Garrison Keillor's bitter old fart lament for the days of elitist book publishing, When Everyone's a Writer, No One Is:
Back in the day, we became writers through the laying on of hands. Some teacher who we worshipped touched our shoulder, and this benediction saw us through a hundred defeats. And then an editor smiled on us and wrote us a check, and our babies got shoes. But in the New Era, writers will be self-anointed. No passing of the torch. Just sit down and write the book. And The New York Times, the great brand name of publishing, whose imprimatur you covet for your book (“brilliantly lyrical, edgy, suffused with light” — NY Times) will vanish (Poof!). And editors will vanish... The upside of self-publishing is that you can write whatever you wish, utter freedom, and that also is the downside. You can write whatever you wish, and everyone in the world can exercise their right to read the first three sentences and delete the rest.
So sad, but here's what actually also happens under that capitalistic model he sentimentalizes (this is something I wrote a few years ago in a hopeful moment for the internet):
Take science fiction books, just as an example. (Or CDs, clothes, art sold in galleries...) Every year there is a crop of "new, hot" titles. Publicists tout the authors as geniuses, young turks who rock our world like it's never been rocked. Yet a book has one shot at prime rack space. If it doesn't sell, it's yanked and becomes landfill, and the hot author joins the thousands of has-beens who had their moment and failed. But what if the book had a crappy cover? What if an idea that didn't resonate this year rang like a gong the next? Too bad, the system must have winners and losers.
Am having a series of friendly-but-not-so-friendly discussions elsewhere with a "print writer" (a critic) who is interested enough in online discourse to participate in it but seems unable to conceive a world after print publications and art galleries.

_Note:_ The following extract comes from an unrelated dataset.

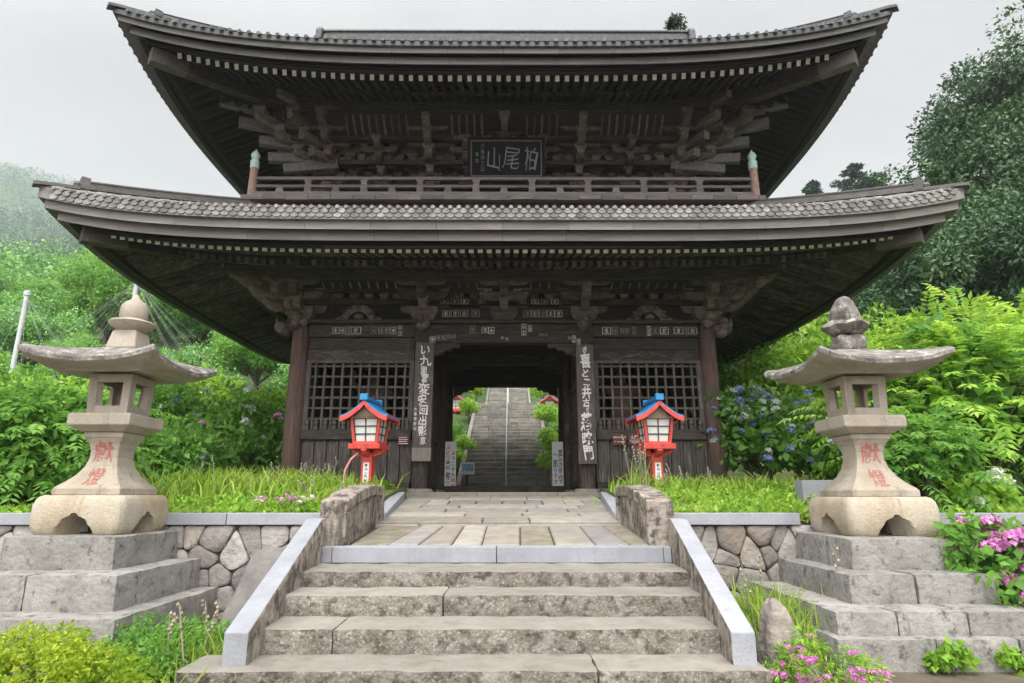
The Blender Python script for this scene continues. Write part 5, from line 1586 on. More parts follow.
def stone_lantern(cx, cy, z0, label, finial, glyph_face):
    t = thing('stone_lantern', label, 'stone lantern', (cx, cy, z0), 'stone lanterns on stepped pedestals')
    O = Vector((cx, cy, z0))

    def loc(p): return (p[0] + cx, p[1] + cy, p[2] + z0)
    # base block on four scrolled feet: rounded outline with an ogee arch cut in each face
    mb = MB()
    hb, H = 0.405, 0.33
    nseg = 40

    def arch(u):        # height of the opening at u (-1..1 across a face)
        a = abs(u)
        if a > 0.44: return 0.0
        if a > 0.34: return 0.045 * (0.44 - a) / 0.04 if a > 0.40 else 0.045 + 0.035 * (0.40 - a) / 0.06 * (1 if a > 0.37 else 1.0)
        return 0.075 + 0.085 * (1 - (a / 0.36) ** 2) ** 0.7 + (0.022 if a < 0.07 else 0) - (0.02 if 0.27 < a < 0.33 else 0)
    outl = []
    for k in range(4):
        for i in range(nseg):
            u = -1 + 2 * i / nseg
            x, y = u * hb, -hb
            q = [(x, y), (-y, x), (-x, -y), (y, -x)][k]
            outl.append((q, u))

    def ring(z, s, useu=False):
        r = []
        for (q, u) in outl:
            zz = z
            if useu: zz = max(z, arch(u))
            rr = 0.075
            x, y = q
            ex, ey = max(0, abs(x) - (hb - rr)), max(0, abs(y) - (hb - rr))
            L = math.hypot(ex, ey)
            if L > rr and ex > 0 and ey > 0:
                x = math.copysign(hb - rr + ex * rr / L, x); y = math.copysign(hb - rr + ey * rr / L, y)
            r.append(loc((x * s, y * s, zz)))
        return r
    mb.loft([ring(0.0, 0.91, True), ring(0.02, 0.95, True), ring(0.06, 0.985, True), ring(0.12, 1.0, True), ring(0.19, 1.0, True), ring(0.25, 0.99), ring(0.29, 0.965), ring(0.315, 0.925), ring(H, 0.86), ring(H, 0.4)], cap=False)
    mb.grid([ring(H - 0.001, 0.5)[0:2], ring(H - 0.001, 0.5)[0:2]])
    mb.loft([ring(0.0, 0.42, True), ring(0.17, 0.42, True), ring(0.17, 0.1)], cap=False)
    a, b = ring(0.0, 0.91, True), ring(0.0, 0.42, True)
    mb.loft([a, b], cap=False)
    mb.build('base', 'lantern_base', t, smooth=50)
    # shaft: flared square column, sharp arrises
    prof = [(0.0, 0.285, 0), (0.0, 0.30, 0), (0.055, 0.30, 0), (0.075, 0.285, 0.01), (0.12, 0.235, 0.015), (0.18, 0.185, 0.02), (0.25, 0.148, 0.02), (0.33, 0.128, 0.02), (0.40, 0.128, 0.02), (0.46, 0.142, 0.015), (0.505, 0.168, 0.01), (0.52, 0.18, 0), (0.565, 0.18, 0)]
    mb = MB()
    mb.loft([[loc(p) for p in sq(h, H + z, 0.0)] for z, h, c in prof])
    sh = mb.build('shaft', 'lantern_stone', t, bevel=0.008)
    gl = MB()
    zc = H + 0.385
    write(gl, '獻', (0, 0, 0), 0.19, bold=0.012, wave=0.06, sx=0.95, seed=2)
    hw = lambda zz: float(np.interp(zz, [0.075, 0.12, 0.18, 0.25, 0.33, 0.40, 0.46, 0.505], [0.285, 0.235, 0.185, 0.148, 0.128, 0.128, 0.142, 0.168]))
    gl.v = [loc((v[0], -hw(zc + v[2] - H) - 0.004, zc + v[2])) for v in gl.v]
    gl2 = MB()
    write(gl2, '燈', (0, 0, 0), 0.16, bold=0.0, wave=0.08, seed=3)
    # the lower character lies on the flare of the shaft
    nrm = Vector((0, -(0.235 - 0.148), -0.13))
    for i, v in enumerate(gl2.v):
        zz = H + 0.165 + v[2]
        hh = hw(zz - H)
        gl2.v[i] = loc((v[0], -hh - 0.006, zz))
    gl.v, off = gl.v + gl2.v, len(gl.v)
    gl.f += [[i + off for i in f] for f in gl2.f]; gl.m += gl2.m; gl.a += gl2.a
    gl.build('carved_character', 'carved_red', sh)
    z = H + 0.565
    mb = MB(); mb.loft([[loc(p) for p in sq(h, z + dz)] for dz, h in ((0.0, 0.20), (0.055, 0.285), (0.15, 0.285), (0.165, 0.27))])
    mb.build('platform', 'lantern_stone', t, bevel=0.01)
    z += 0.165
    # fire box: open frame of four walls with square windows
    mb = MB()
    h0, h1, hz = 0.185, 0.20, 0.37
    def fb(u, v, k, ins):
        h = (h0 + (h1 - h0) * v) - ins
        x, y = u * h, -h
        q = [(x, y), (-y, x), (-x, -y), (y, -x)][k]
        return loc((q[0], q[1], z + v * hz))
    for k in range(4):
        o1, i1, o0, i0 = [], [], [], []
        uv_o = [(-1, 0), (1, 0), (1, 1), (-1, 1)]; uv_i = [(-0.62, 0.2), (0.62, 0.2), (0.62, 0.8), (-0.62, 0.8)]
        for j in range(4):
            a, b = uv_o[j], uv_o[(j + 1) % 4]; c, d = uv_i[(j + 1) % 4], uv_i[j]
            mb.add([fb(*a, k, 0), fb(*b, k, 0), fb(*c, k, 0), fb(*d, k, 0), fb(*d, k, 0.05), fb(*c, k, 0.05), fb(*a, k, 0.05), fb(*b, k, 0.05)],
                   [(0, 1, 2, 3), (3, 2, 5, 4), (4, 5, 7, 6)])
    mb.build('fire_box', 'lantern_stone', t)
    if glyph_face:
        pp_ = MB(); pp_.box(cx - 0.07, cx + 0.05, cy + 0.13, cy + 0.134, z0 + z + 0.07, z0 + z + 0.31); po = pp_.build('paper_panel', 'sign_white', t)
        tx = MB(); write(tx, '奉', (cx - 0.01, cy + 0.128, z0 + z + 0.24), 0.11, bold=0.03, wave=0.08); write(tx, '納', (cx - 0.01, cy + 0.128, z0 + z + 0.13), 0.11, bold=0.03, wave=0.08); tx.build('lettering', 'ink', po)
    z += hz
    # roof: broad, thin, corners swept up
    n = 16
    Rf, top = 0.60, 0.155
    mb = MB()

    def rp(k, u, r, zz, lf):
        h = r; x, y = u * h, -h * (1 - 0.035 * (1 - u * u))
        q = [(x, y), (-y, x), (-x, -y), (y, -x)][k]
        p = Vector(loc((q[0], q[1], zz + lf * abs(u) ** 2.4)))
        return p + noise.noise_vector(p * 7) * 0.007

    def rr(r, zz, lf):
        return [rp(k, -1 + 2 * i / n, r, zz, lf) for k in range(4) for i in range(n)]
    mb.loft([rr(0.10, z + 0.03, 0), rr(0.34, z + 0.005, 0), rr(0.36, z - 0.0, 0), rr(0.385, z + 0.028, 0.0), rr(0.50, z + 0.03, 0.03), rr(Rf - 0.03, z + 0.035, 0.085), rr(Rf, z + 0.05, 0.095), rr(Rf + 0.004, z + 0.085, 0.098), rr(Rf - 0.03, z + 0.115, 0.09), rr(0.5, z + 0.145, 0.055), rr(0.36, z + 0.195, 0.02), rr(0.22, z + 0.25, 0.0), rr(0.12, z + 0.28, 0.0)])
    # upper faces lichened, under faces plain
    ob = mb.build('roof', ['lantern_roof', 'lantern_stone'], t, smooth=50)
    for p in ob.data.polygons:
        p.material_index = 1 if p.index < 6 * 4 * n else 0
    z += 0.27
    fz = lambda pr: [(r, 0.17 + (q - 0.1) * 1.25) for r, q in pr]
    if finial == 'dome':
        mb = MB(); mb.loft([[loc(p) for p in sq(h, z + dz)] for dz, h in ((0.0, 0.145), (0.17, 0.115), (0.19, 0.1))]); mb.build('finial_base', 'lantern_stone', t, bevel=0.012)
        mb = MB(); mb.lathe(fz([(0.0, 0.105), (0.09, 0.105), (0.13, 0.125), (0.2, 0.165), (0.208, 0.18), (0.195, 0.19), (0.14, 0.2), (0.11, 0.215)]), loc((0, 0, z)), 24)
        mb.lathe(fz([(0.1, 0.2), (0.126, 0.23), (0.128, 0.28), (0.118, 0.32), (0.085, 0.355), (0.05, 0.372), (0.035, 0.39), (0.02, 0.415), (0, 0.425)]), loc((0, 0, z)), 24)
        mb.v = [tuple(Vector(p) + noise.noise_vector(Vector(p) * 9) * 0.006) for p in mb.v]
        mb.build('jewel_finial', 'lantern_stone', t, smooth=50)
    else:
        mb = MB()
        mb.rough(cx - 0.13, cx + 0.13, cy - 0.13, cy + 0.13, z0 + z, z0 + z + 0.16, res=0.04, rad=0.04, amp=0.025, freq=11, seed=3)
        mb.build('finial_base', 'lantern_roof', t, smooth=50)
        mb = MB()
        mb.lathe(fz([(0.0, 0.09), (0.12, 0.1), (0.17, 0.135), (0.215, 0.17), (0.2, 0.19), (0.14, 0.21), (0.0, 0.22)]), (cx, cy, z0 + z), 22)
        mb.v = [tuple(Vector(p) + noise.noise_vector(Vector(p) * 11) * 0.03) for p in mb.v]
        mb.build('finial_ring', 'lantern_roof', t, smooth=50)
        mb = MB()
        mb.lathe(fz([(0.125, 0.2), (0.14, 0.225), (0.135, 0.28), (0.112, 0.33), (0.085, 0.37), (0.06, 0.405), (0.03, 0.42), (0, 0.425)]), (cx + 0.005, cy, z0 + z), 14)
        mb.v = [tuple(Vector(p) + noise.noise_vector(Vector(p) * 8) * 0.018) for p in mb.v]
        mb.build('jewel_finial', 'lantern_roof', t, smooth=50)
    return t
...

Any mention of the possibilities of mutating or morphing expression in an age of mass-sharing is called "waving the flag for the internet" or "hoping teh interwebs will save us." Threatened much? Or is it just that his habits of thought have ossified around the old models and he can't judge value in the cyber-realm? Possibly both.
Garrison Keillor assumes every reader will only read the first three sentences of something. Well, perhaps of something he wrote... It may be new kinds of writers emerge who attract large readerships despite the glut of material out there. Writers who craft dynamic lead sentences and their own killer headlines. Concise writers. Writers who mix it up with readers in comment threads and don't sound like asses in the process. Writing won't die, but writers who lack certain skill sets may die. But even they will have a better shot at finding an audience than the brilliant "remaindered" authors of yesteryear.
By the same token, visual artists who "speak internet" well may have different talents from the practitioners waiting for the Keilloresque "touch on the shoulder." But that's another post.